En son ne zaman 10 şarkılık bir albümün tamamını dinlediniz? Hatırlayamıyorsunuz değil mi? Çünkü CD’lerle birlikte hayatımıza sadece albümlerin hit şarkılarını dinlemek gibi bir alışkanlık girdi. Oysa plak öyle mi! Plaklar size her şarkının hakkını vererek dinlediğiniz tam bir müzik serüveni yaşatır.
Modern dünyamız her şeyin daha da elde edilmesi üzerine kurulu. Bu nedenle bize zevk verecek seremonilerin bir çoğunu artık yaşayamıyoruz. Oysa plak dinlemek size ayinsel bir an yaşatır. Plağı kapağından kibarca çıkarır, üzerindeki tozu nazikçe siler ve çizilmemesi için plağı pikaba yavaşça yerleştirirsiniz. Pikabın iğnesini ise bir usta edasıyla plağa bırakırsınız. Bu işlemin zevki hayatta çok az şeyde vardır.

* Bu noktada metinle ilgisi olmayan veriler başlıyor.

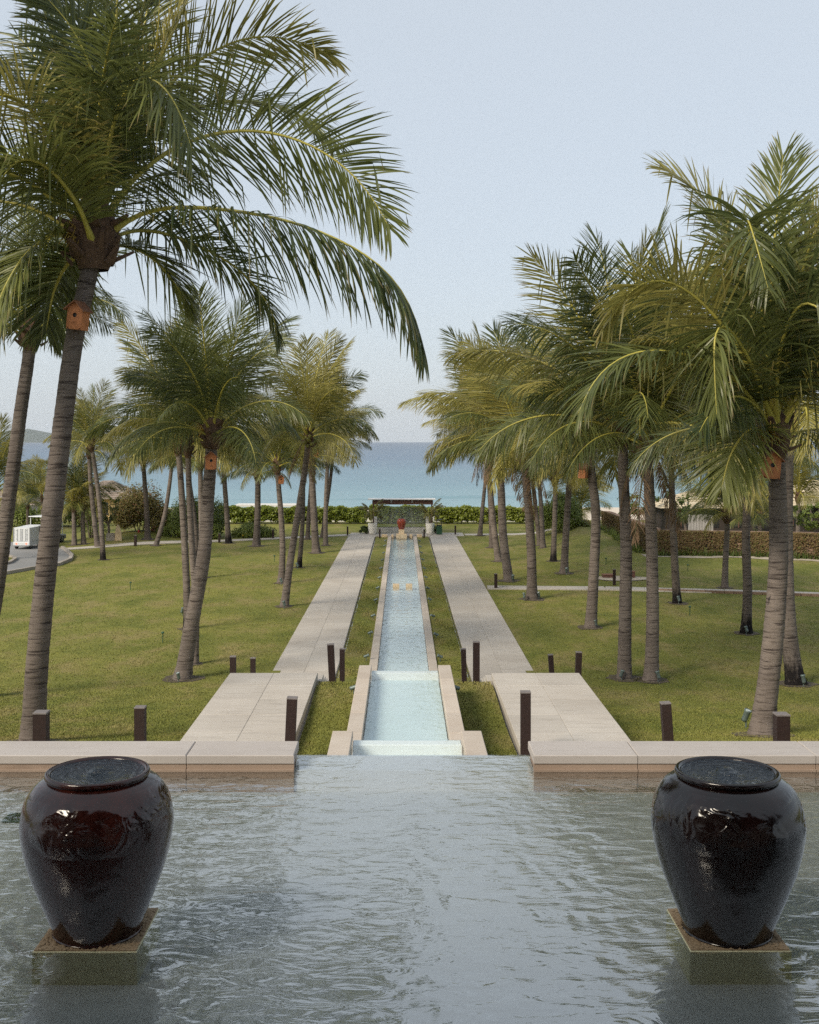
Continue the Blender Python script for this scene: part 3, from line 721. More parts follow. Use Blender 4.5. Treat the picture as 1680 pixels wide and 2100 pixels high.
# ------------------------------------------------------------------ palms
LEN_T = [0, .12, .35, .62, .85, 1.0]; LEN_V = [.50, .86, 1.0, .88, .60, .32]
def frond_mesh(name, pts, leafL, n, segs, width, droop, seed, pet=.2, roll=0.0, mats=None, side0=None, rad=.034, broken=.03, wind=None, fold=0.0):
    """one palm frond: rachis along pts, n leaflets a side that droop under gravity"""
    rs = np.random.RandomState(seed)
    P = np.array([tuple(p) for p in pts]); m = len(P)
    sl_ = np.r_[0, np.cumsum(np.linalg.norm(np.diff(P, axis=0), axis=1))]; tot = sl_[-1]
    # smooth resample
    k = 26; tt = np.linspace(0, 1, k)
    Q = np.stack([np.interp(tt * tot, sl_, P[:, i]) for i in range(3)], 1)
    for _ in range(3): Q[1:-1] = .25 * Q[:-2] + .5 * Q[1:-1] + .25 * Q[2:]
    T = np.gradient(Q, axis=0); T /= np.linalg.norm(T, axis=1)[:, None]
    S = np.zeros_like(T)
    s0 = np.cross(T[min(6, k - 1)], (0, 0, 1)) if side0 is None else np.array(side0, float)
    if np.linalg.norm(s0) < .05: s0 = np.array((0, 1., 0))
    for i in range(k):
        s0 = s0 - T[i] * np.dot(s0, T[i]); s0 /= np.linalg.norm(s0); S[i] = s0
    N = np.cross(S, T)
    S, N = S * math.cos(roll) + N * math.sin(roll), N * math.cos(roll) - S * math.sin(roll)
    V, Fc, A, MI = [], [], [], []
    # rachis: flattened five sided tube
    for i in range(k):
        t = tt[i]; r = rad * (1 - t) ** .8 + .004
        wd = r * (1.9 - .9 * min(1, t / .12)) if t < .12 else r
        for a in range(5):
            an = 2 * math.pi * a / 5 + .3
            V.append(Q[i] + S[i] * math.cos(an) * wd + N[i] * math.sin(an) * r * .8); A.append((.5, t, 0, 1))
    for i in range(k - 1):
        for a in range(5):
            b2 = (a + 1) % 5; Fc += [i * 5 + a, i * 5 + b2, i * 5 + 5 + b2, i * 5 + 5 + a]; MI.append(1)
    down = np.array((0, 0, -1.0)); wnd = np.array(wind) if wind is not None else np.zeros(3)
    wp = np.interp(np.linspace(0, 1, segs + 1), [0, .1, .35, .7, .9, 1], [.45, .9, 1, .8, .45, .06])
    for i in range(n):
        for sg in (-1, 1):
            s = min(1, max(0, (i + rs.rand() * .7) / n)); t = pet + (1 - pet) * s
            if rs.rand() < .035: continue
            fi = t * (k - 1); i0 = int(min(k - 2, fi)); fr = fi - i0
            p = Q[i0] * (1 - fr) + Q[i0 + 1] * fr
            tg, sd2, nn = T[i0], S[i0], N[i0]
            ang = R(np.interp(s, [0, .2, .7, 1], [72, 62, 46, 24]) + rs.normal(0, 7))
            dih = R(np.interp(s, [0, .5, 1], [28, 16, 8]) + rs.uniform(-9, 9)) - fold
            dr = tg * math.cos(ang) + (sd2 * sg * math.cos(dih) + nn * math.sin(dih)) * math.sin(ang)
            l = leafL * np.interp(s, LEN_T, LEN_V) * rs.uniform(.88, 1.08)
            g = droop * rs.uniform(.35, 1.75) * (6.0 / segs); brk = rs.randint(1, segs) if rs.rand() < broken else -1
            hang = rs.rand(); tw = rs.uniform(-.5, .5); rv = rs.rand(); b0 = len(V)
            for q in range(segs + 1):
                f = q / segs
                if q: p = p + dr * (l / segs)
                bd = tg - dr * np.dot(tg, dr); nb = np.linalg.norm(bd)
                bd = bd / nb if nb > .05 else sd2
                cr = np.cross(dr, bd); bd = bd * math.cos(tw) + cr * math.sin(tw)
                h = width * .5 * wp[q]
                V.append(p - bd * h); V.append(p + bd * h); A.append((rv, f, s, 1)); A.append((rv, f, s, 1))
                dr = dr + down * g * (.35 + 1.1 * f) + wnd * f * .5
                if q == brk: dr = dr * .25 + down
                dr = dr / np.linalg.norm(dr)
            for q in range(segs):
                c = b0 + q * 2; Fc += [c, c + 1, c + 3, c + 2]; MI.append(0)
    return np_mesh(name, np.array(V), Fc, 4, mats or [M['frond'], M['rachis']], np.array(A), MI)

def arc(e0, bend, L=4.0, sway=0.0, n=24, power=1.25):
    pts = [Vector((0, 0, 0))]; p = Vector((0, 0, 0))
    for i in range(n):
        t = (i + .5) / n; e = R(e0 - bend * t ** power)
        p = p + Vector((math.cos(e), sway * t, math.sin(e))) * (L / n); pts.append(p.copy())
    return pts
CLS = [(87, 14), (80, 34), (71, 55), (60, 74), (46, 88), (30, 92), (10, 74), (-12, 58)]
LIB = {}
def lib(ci, var, matk):
    key = (ci, var, matk)
    if key not in LIB:
        e, b = CLS[ci]; r = random.Random(ci * 31 + var * 7 + len(matk))
        pts = arc(e + r.uniform(-4, 4), b * r.uniform(.85, 1.2), 4.0, r.uniform(-.18, .18))
        LIB[key] = frond_mesh('frond', pts, 1.42, 88, 6, .029, (.05, .06, .08, .115, .15, .18, .20, .20)[ci], ci * 100 + var, pet=.15, roll=r.uniform(-.8, .8), mats=[M[matk], M['rachis']], side0=(0, 1, 0), broken=.05, fold=.10 * (ci > 2), rad=.046)
    return LIB[key]
DEAD = [frond_mesh('dry_frond', arc(-50 - 8 * i, 34, 3.0, .1 * (i - 1)), .60, 42, 4, .028, .35, 900 + i, pet=.2, mats=[M['frond_dead'], M['rachis_dark']], side0=(0, 1, 0), broken=.2) for i in range(3)]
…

Plak kapaklarının her biri üzerine çok düşünülmüş sanat eserleridir. Bir albüm çıkarken müzisyen şarkılar üzerine çalışırken albüm kapağını tasarlayan sanatçı aynı titizlikle kendi işine yoğunlaşır. Bu nedenle geçmişte kapağı kendisinin önüne geçmiş plaklar bile bulunur. Plak sanattır.
Plakların arşiv değeri vardır. Eski bir teknolojinin taş gibi ayakta duran örnekleri olan plaklar çok ciddi arşiv objeleridir. Değerleri baskılarından yıllar sonra bile artmaya devam eder. Bir CD’nin ilk basımı çok özel olmadığı sürece durduk yerde değer kazanmaz. Ama plak durduğu yerde değerlenir ve bir altın gibi parlamaya başlar.
Bu kadar anlatımın ardından pikabınıza sevdiğiniz bir plağı koyun ve dünyayı sessize alın.